» LISTING
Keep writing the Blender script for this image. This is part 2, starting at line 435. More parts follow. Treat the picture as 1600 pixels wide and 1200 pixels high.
==
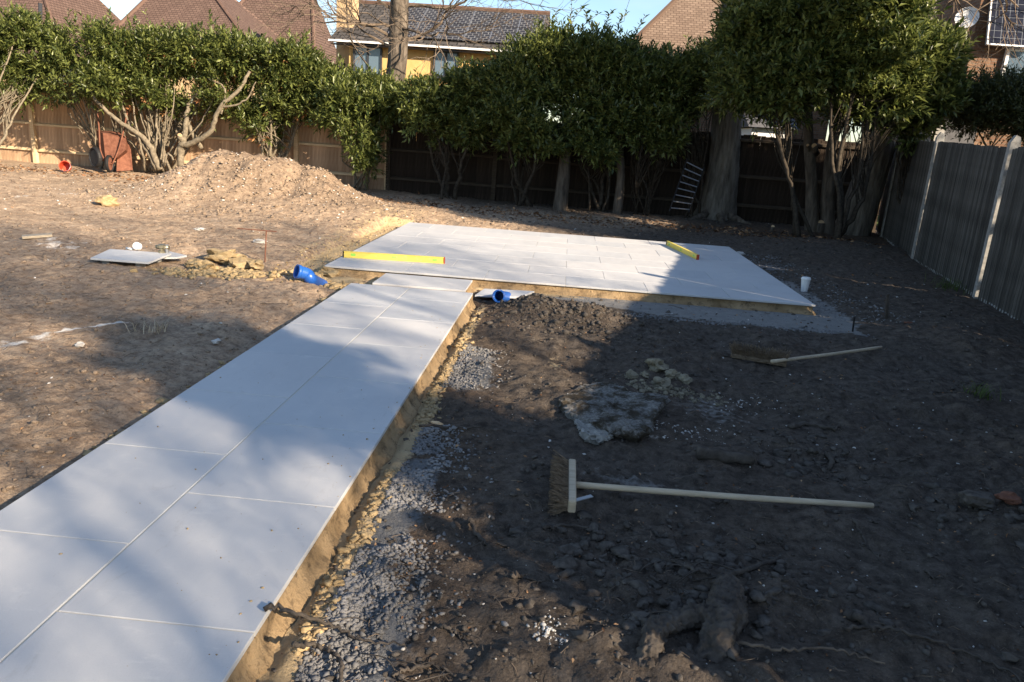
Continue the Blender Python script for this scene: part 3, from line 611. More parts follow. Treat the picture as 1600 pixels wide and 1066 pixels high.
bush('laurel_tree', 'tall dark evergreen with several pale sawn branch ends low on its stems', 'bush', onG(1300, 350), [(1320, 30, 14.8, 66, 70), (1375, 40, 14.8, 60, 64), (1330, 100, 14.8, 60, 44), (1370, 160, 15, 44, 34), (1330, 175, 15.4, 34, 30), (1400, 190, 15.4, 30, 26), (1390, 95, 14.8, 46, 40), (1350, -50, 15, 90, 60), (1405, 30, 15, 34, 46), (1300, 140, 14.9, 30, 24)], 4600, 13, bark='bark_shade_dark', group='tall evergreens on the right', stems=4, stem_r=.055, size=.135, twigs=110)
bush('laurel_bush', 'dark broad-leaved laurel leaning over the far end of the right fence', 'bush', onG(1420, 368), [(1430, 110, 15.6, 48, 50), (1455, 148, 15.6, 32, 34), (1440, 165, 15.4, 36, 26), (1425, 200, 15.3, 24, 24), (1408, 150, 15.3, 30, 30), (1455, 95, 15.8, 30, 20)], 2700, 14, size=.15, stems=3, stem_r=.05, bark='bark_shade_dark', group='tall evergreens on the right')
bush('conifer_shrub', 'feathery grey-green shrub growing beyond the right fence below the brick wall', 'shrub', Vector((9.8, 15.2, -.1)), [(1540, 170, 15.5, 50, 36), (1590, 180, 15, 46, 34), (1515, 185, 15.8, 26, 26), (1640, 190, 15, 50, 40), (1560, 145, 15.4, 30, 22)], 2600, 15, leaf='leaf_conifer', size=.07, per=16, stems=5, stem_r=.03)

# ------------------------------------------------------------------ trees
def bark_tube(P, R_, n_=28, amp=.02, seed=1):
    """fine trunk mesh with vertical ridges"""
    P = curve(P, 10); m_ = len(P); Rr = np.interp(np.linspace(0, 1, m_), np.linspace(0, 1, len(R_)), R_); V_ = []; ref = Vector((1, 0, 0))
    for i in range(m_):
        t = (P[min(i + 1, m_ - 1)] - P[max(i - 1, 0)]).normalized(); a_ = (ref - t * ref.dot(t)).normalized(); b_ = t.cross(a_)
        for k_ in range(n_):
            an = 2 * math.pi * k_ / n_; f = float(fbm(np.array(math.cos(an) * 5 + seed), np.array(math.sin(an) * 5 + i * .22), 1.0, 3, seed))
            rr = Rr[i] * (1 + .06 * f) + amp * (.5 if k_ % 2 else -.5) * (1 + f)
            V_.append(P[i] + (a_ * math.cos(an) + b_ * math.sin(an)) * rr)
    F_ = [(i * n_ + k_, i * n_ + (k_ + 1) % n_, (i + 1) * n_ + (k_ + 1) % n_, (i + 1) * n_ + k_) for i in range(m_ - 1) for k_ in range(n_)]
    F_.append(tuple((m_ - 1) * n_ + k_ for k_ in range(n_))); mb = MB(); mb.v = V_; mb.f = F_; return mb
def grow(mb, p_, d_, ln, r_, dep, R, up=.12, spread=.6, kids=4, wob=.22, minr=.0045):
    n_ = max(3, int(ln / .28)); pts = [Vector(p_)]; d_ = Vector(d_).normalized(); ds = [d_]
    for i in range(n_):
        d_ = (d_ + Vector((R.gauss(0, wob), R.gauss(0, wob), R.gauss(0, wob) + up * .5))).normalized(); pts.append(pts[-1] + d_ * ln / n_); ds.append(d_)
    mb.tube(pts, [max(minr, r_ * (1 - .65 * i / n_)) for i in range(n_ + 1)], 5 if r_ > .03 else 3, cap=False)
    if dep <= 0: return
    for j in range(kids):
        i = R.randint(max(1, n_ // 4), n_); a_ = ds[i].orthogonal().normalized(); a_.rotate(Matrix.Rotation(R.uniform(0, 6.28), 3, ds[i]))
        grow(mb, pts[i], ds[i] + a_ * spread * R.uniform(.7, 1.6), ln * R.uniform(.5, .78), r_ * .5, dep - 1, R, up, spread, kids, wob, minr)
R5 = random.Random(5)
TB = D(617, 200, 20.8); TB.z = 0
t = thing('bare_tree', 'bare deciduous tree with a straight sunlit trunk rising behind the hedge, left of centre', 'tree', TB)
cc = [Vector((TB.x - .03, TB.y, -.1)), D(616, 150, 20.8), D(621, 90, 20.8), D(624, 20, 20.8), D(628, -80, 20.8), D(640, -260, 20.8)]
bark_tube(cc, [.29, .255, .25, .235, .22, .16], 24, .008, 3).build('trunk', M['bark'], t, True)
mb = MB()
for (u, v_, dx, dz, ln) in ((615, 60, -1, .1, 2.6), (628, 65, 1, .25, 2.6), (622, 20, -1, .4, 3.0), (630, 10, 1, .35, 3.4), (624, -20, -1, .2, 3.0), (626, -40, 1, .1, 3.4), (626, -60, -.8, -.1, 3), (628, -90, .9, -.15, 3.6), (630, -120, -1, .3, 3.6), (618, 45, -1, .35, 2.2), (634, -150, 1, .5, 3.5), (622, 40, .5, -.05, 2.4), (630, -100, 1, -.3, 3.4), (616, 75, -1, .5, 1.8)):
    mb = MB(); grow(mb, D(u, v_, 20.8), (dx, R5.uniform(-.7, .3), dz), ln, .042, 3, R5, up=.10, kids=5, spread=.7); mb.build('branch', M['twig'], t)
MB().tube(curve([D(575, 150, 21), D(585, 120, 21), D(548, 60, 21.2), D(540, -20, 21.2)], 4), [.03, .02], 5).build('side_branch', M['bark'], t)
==
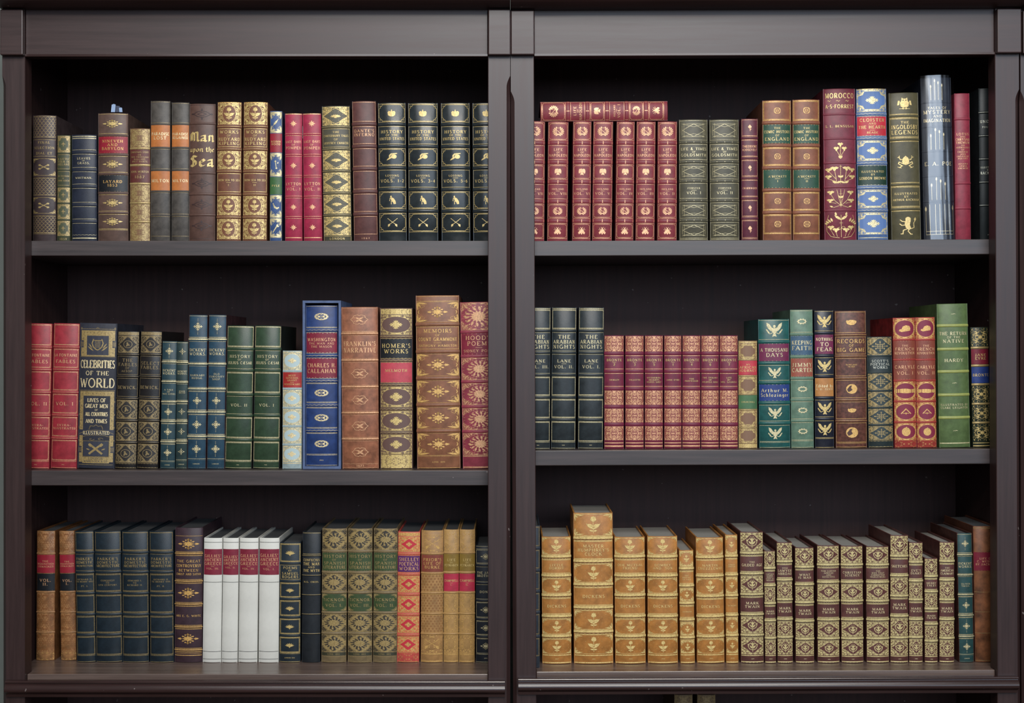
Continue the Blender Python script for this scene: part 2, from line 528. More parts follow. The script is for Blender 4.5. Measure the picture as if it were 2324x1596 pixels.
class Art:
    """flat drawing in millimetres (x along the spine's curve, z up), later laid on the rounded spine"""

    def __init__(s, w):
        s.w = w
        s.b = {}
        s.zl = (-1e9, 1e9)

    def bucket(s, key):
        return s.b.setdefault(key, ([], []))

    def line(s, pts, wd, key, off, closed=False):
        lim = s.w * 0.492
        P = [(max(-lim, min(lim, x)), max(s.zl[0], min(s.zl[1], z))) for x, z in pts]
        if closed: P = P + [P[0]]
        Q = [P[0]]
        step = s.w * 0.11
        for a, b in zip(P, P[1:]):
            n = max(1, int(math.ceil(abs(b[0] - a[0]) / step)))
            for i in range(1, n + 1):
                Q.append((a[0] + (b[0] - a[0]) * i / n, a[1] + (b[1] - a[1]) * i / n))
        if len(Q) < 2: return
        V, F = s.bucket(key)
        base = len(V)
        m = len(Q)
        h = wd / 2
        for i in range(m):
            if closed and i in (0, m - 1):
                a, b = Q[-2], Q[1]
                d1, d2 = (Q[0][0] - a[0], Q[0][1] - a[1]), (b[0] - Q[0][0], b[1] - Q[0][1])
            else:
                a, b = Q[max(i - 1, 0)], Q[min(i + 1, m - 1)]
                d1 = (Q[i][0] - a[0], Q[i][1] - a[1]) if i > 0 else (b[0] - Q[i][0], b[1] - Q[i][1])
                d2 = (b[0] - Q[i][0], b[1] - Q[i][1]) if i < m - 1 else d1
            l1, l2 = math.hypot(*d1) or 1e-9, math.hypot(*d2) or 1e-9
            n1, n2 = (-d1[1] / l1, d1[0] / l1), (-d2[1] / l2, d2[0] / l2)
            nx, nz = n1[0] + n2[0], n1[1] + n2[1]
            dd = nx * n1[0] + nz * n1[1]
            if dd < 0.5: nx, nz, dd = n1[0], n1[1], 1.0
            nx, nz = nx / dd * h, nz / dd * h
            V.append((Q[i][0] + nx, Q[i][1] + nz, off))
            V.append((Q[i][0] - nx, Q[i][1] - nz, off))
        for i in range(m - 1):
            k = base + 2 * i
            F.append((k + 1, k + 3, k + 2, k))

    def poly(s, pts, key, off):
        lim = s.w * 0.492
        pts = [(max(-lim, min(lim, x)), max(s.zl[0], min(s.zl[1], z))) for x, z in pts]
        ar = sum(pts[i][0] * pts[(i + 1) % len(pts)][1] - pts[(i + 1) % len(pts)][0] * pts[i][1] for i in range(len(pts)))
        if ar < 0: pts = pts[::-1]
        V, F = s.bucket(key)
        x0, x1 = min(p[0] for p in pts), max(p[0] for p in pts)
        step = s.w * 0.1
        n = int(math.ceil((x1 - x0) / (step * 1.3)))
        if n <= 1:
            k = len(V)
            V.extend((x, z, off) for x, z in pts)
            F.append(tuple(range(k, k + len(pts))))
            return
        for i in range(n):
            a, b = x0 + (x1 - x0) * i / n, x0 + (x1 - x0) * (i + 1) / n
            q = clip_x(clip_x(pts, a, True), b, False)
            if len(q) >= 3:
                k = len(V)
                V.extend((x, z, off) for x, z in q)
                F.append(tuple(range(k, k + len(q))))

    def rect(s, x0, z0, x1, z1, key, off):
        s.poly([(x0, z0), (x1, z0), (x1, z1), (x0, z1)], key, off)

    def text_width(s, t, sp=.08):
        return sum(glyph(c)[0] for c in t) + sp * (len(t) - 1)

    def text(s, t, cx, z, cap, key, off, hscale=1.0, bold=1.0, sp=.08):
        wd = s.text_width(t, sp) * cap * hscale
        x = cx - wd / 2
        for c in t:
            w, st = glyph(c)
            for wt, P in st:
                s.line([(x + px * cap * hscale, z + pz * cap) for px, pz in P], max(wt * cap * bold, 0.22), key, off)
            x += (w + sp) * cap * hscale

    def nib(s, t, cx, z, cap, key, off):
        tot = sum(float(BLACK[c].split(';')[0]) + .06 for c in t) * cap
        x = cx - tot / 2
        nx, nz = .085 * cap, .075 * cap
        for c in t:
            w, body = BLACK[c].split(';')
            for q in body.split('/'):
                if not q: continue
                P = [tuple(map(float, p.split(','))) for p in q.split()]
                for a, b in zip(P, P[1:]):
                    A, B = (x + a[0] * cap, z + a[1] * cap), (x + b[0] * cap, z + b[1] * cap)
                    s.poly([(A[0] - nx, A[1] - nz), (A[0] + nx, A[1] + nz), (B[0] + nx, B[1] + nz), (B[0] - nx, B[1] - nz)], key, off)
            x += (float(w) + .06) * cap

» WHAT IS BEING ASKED
Exactly and exclusively, reproduce the lines that start at the line containing "Continue the Blender Python script for this scene: part 2, from" and end at the line containing "return s.b.setdefault(key, ([], []))", inclusive of both.

» FINISHED ANSWER
Continue the Blender Python script for this scene: part 2, from line 528. More parts follow. The script is for Blender 4.5. Measure the picture as if it were 2324x1596 pixels.
class Art:
    """flat drawing in millimetres (x along the spine's curve, z up), later laid on the rounded spine"""

    def __init__(s, w):
        s.w = w
        s.b = {}
        s.zl = (-1e9, 1e9)

    def bucket(s, key):
        return s.b.setdefault(key, ([], []))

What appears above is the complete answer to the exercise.